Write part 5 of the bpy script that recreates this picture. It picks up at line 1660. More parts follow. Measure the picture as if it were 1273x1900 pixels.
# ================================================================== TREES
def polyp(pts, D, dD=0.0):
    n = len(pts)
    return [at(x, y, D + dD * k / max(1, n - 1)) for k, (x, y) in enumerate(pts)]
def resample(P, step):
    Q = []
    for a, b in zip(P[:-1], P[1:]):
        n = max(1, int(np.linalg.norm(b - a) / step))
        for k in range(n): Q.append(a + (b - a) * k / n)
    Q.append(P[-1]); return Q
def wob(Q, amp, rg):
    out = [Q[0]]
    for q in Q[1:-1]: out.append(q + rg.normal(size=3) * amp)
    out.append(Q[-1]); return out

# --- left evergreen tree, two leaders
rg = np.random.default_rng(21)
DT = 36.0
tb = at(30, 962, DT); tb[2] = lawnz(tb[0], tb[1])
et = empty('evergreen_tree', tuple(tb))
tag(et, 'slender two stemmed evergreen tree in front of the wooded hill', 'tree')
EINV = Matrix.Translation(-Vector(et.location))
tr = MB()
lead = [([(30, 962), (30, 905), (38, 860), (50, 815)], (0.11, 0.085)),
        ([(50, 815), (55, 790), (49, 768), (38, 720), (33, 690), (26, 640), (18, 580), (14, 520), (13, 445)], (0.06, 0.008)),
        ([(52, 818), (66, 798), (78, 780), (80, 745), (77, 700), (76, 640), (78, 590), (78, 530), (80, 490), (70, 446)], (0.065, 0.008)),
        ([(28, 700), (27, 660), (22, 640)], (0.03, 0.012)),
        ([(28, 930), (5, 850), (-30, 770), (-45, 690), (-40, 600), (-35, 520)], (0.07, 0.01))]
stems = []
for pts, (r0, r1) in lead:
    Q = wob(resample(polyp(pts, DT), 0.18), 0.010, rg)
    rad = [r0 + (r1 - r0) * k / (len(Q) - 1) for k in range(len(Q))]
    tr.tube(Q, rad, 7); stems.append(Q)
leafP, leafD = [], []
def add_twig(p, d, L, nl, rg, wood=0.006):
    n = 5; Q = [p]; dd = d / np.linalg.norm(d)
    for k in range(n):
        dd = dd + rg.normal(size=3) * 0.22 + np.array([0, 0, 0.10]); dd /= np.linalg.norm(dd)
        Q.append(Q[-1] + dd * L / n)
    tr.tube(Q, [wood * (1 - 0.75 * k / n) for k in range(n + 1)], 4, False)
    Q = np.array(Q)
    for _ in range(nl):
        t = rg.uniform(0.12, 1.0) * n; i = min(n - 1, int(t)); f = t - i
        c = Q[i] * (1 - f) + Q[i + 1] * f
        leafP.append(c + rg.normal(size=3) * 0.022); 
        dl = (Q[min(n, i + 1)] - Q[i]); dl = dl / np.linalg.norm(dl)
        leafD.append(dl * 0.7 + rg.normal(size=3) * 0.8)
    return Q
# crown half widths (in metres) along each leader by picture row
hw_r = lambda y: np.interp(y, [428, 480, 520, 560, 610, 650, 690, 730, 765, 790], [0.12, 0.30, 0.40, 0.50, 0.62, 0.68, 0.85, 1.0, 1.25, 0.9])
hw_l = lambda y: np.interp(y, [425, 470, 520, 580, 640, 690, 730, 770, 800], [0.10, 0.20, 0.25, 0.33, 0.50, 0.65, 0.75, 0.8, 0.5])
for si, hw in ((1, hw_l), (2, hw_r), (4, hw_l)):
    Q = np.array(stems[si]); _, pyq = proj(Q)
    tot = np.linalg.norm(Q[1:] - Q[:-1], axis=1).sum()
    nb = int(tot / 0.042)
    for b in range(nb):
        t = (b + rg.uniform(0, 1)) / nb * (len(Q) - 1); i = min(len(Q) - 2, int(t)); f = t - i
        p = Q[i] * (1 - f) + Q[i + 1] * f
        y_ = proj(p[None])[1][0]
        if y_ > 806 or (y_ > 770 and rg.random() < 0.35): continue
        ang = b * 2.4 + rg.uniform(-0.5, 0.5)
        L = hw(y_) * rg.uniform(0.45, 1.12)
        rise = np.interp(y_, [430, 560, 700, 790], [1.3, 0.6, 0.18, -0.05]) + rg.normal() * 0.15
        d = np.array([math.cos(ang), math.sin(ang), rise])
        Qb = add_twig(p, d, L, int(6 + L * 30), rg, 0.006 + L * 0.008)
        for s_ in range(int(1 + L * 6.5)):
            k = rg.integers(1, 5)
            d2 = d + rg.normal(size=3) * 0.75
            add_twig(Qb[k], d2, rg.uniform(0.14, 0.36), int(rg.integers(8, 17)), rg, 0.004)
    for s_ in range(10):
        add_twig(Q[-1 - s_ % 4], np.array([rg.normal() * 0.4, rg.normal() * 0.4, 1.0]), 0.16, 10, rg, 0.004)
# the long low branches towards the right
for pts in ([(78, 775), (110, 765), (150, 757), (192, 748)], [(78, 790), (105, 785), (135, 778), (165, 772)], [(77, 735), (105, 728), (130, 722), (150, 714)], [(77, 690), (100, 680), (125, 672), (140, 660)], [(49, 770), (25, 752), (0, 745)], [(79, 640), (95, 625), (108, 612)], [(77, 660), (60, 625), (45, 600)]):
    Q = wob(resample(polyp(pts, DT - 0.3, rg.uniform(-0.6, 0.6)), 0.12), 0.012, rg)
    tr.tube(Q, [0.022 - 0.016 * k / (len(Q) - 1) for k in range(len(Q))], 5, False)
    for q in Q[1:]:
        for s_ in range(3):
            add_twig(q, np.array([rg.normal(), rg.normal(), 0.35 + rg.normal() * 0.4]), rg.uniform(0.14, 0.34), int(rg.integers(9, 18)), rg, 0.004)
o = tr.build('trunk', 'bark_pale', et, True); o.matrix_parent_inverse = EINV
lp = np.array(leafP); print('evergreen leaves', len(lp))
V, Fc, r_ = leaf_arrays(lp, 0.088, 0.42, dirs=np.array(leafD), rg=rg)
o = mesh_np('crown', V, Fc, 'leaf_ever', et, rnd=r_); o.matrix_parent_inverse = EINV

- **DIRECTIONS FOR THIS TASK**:
The listing above must be transcribed exactly, line by line.

- **WRITTEN RESPONSE**:
Write part 5 of the bpy script that recreates this picture. It picks up at line 1660. More parts follow. Measure the picture as if it were 1273x1900 pixels.
# ================================================================== TREES
def polyp(pts, D, dD=0.0):
    n = len(pts)
    return [at(x, y, D + dD * k / max(1, n - 1)) for k, (x, y) in enumerate(pts)]
def resample(P, step):
    Q = []
    for a, b in zip(P[:-1], P[1:]):
        n = max(1, int(np.linalg.norm(b - a) / step))
        for k in range(n): Q.append(a + (b - a) * k / n)
    Q.append(P[-1]); return Q
def wob(Q, amp, rg):
    out = [Q[0]]
    for q in Q[1:-1]: out.append(q + rg.normal(size=3) * amp)
    out.append(Q[-1]); return out

# --- left evergreen tree, two leaders
rg = np.random.default_rng(21)
DT = 36.0
tb = at(30, 962, DT); tb[2] = lawnz(tb[0], tb[1])
et = empty('evergreen_tree', tuple(tb))
tag(et, 'slender two stemmed evergreen tree in front of the wooded hill', 'tree')
EINV = Matrix.Translation(-Vector(et.location))
tr = MB()
lead = [([(30, 962), (30, 905), (38, 860), (50, 815)], (0.11, 0.085)),
        ([(50, 815), (55, 790), (49, 768), (38, 720), (33, 690), (26, 640), (18, 580), (14, 520), (13, 445)], (0.06, 0.008)),
        ([(52, 818), (66, 798), (78, 780), (80, 745), (77, 700), (76, 640), (78, 590), (78, 530), (80, 490), (70, 446)], (0.065, 0.008)),
        ([(28, 700), (27, 660), (22, 640)], (0.03, 0.012)),
        ([(28, 930), (5, 850), (-30, 770), (-45, 690), (-40, 600), (-35, 520)], (0.07, 0.01))]
stems = []
for pts, (r0, r1) in lead:
    Q = wob(resample(polyp(pts, DT), 0.18), 0.010, rg)
    rad = [r0 + (r1 - r0) * k / (len(Q) - 1) for k in range(len(Q))]
    tr.tube(Q, rad, 7); stems.append(Q)
leafP, leafD = [], []
def add_twig(p, d, L, nl, rg, wood=0.006):
    n = 5; Q = [p]; dd = d / np.linalg.norm(d)
    for k in range(n):
        dd = dd + rg.normal(size=3) * 0.22 + np.array([0, 0, 0.10]); dd /= np.linalg.norm(dd)
        Q.append(Q[-1] + dd * L / n)
    tr.tube(Q, [wood * (1 - 0.75 * k / n) for k in range(n + 1)], 4, False)
    Q = np.array(Q)
    for _ in range(nl):
        t = rg.uniform(0.12, 1.0) * n; i = min(n - 1, int(t)); f = t - i
        c = Q[i] * (1 - f) + Q[i + 1] * f
        leafP.append(c + rg.normal(size=3) * 0.022); 
        dl = (Q[min(n, i + 1)] - Q[i]); dl = dl / np.linalg.norm(dl)
        leafD.append(dl * 0.7 + rg.normal(size=3) * 0.8)
    return Q
# crown half widths (in metres) along each leader by picture row
hw_r = lambda y: np.interp(y, [428, 480, 520, 560, 610, 650, 690, 730, 765, 790], [0.12, 0.30, 0.40, 0.50, 0.62, 0.68, 0.85, 1.0, 1.25, 0.9])
hw_l = lambda y: np.interp(y, [425, 470, 520, 580, 640, 690, 730, 770, 800], [0.10, 0.20, 0.25, 0.33, 0.50, 0.65, 0.75, 0.8, 0.5])
for si, hw in ((1, hw_l), (2, hw_r), (4, hw_l)):
    Q = np.array(stems[si]); _, pyq = proj(Q)
    tot = np.linalg.norm(Q[1:] - Q[:-1], axis=1).sum()
    nb = int(tot / 0.042)
    for b in range(nb):
        t = (b + rg.uniform(0, 1)) / nb * (len(Q) - 1); i = min(len(Q) - 2, int(t)); f = t - i
        p = Q[i] * (1 - f) + Q[i + 1] * f
        y_ = proj(p[None])[1][0]
        if y_ > 806 or (y_ > 770 and rg.random() < 0.35): continue
        ang = b * 2.4 + rg.uniform(-0.5, 0.5)
        L = hw(y_) * rg.uniform(0.45, 1.12)
        rise = np.interp(y_, [430, 560, 700, 790], [1.3, 0.6, 0.18, -0.05]) + rg.normal() * 0.15
        d = np.array([math.cos(ang), math.sin(ang), rise])
        Qb = add_twig(p, d, L, int(6 + L * 30), rg, 0.006 + L * 0.008)
        for s_ in range(int(1 + L * 6.5)):
            k = rg.integers(1, 5)
            d2 = d + rg.normal(size=3) * 0.75
            add_twig(Qb[k], d2, rg.uniform(0.14, 0.36), int(rg.integers(8, 17)), rg, 0.004)
    for s_ in range(10):
        add_twig(Q[-1 - s_ % 4], np.array([rg.normal() * 0.4, rg.normal() * 0.4, 1.0]), 0.16, 10, rg, 0.004)
# the long low branches towards the right
for pts in ([(78, 775), (110, 765), (150, 757), (192, 748)], [(78, 790), (105, 785), (135, 778), (165, 772)], [(77, 735), (105, 728), (130, 722), (150, 714)], [(77, 690), (100, 680), (125, 672), (140, 660)], [(49, 770), (25, 752), (0, 745)], [(79, 640), (95, 625), (108, 612)], [(77, 660), (60, 625), (45, 600)]):
    Q = wob(resample(polyp(pts, DT - 0.3, rg.uniform(-0.6, 0.6)), 0.12), 0.012, rg)
    tr.tube(Q, [0.022 - 0.016 * k / (len(Q) - 1) for k in range(len(Q))], 5, False)
    for q in Q[1:]:
        for s_ in range(3):
            add_twig(q, np.array([rg.normal(), rg.normal(), 0.35 + rg.normal() * 0.4]), rg.uniform(0.14, 0.34), int(rg.integers(9, 18)), rg, 0.004)
o = tr.build('trunk', 'bark_pale', et, True); o.matrix_parent_inverse = EINV
lp = np.array(leafP); print('evergreen leaves', len(lp))
V, Fc, r_ = leaf_arrays(lp, 0.088, 0.42, dirs=np.array(leafD), rg=rg)
o = mesh_np('crown', V, Fc, 'leaf_ever', et, rnd=r_); o.matrix_parent_inverse = EINV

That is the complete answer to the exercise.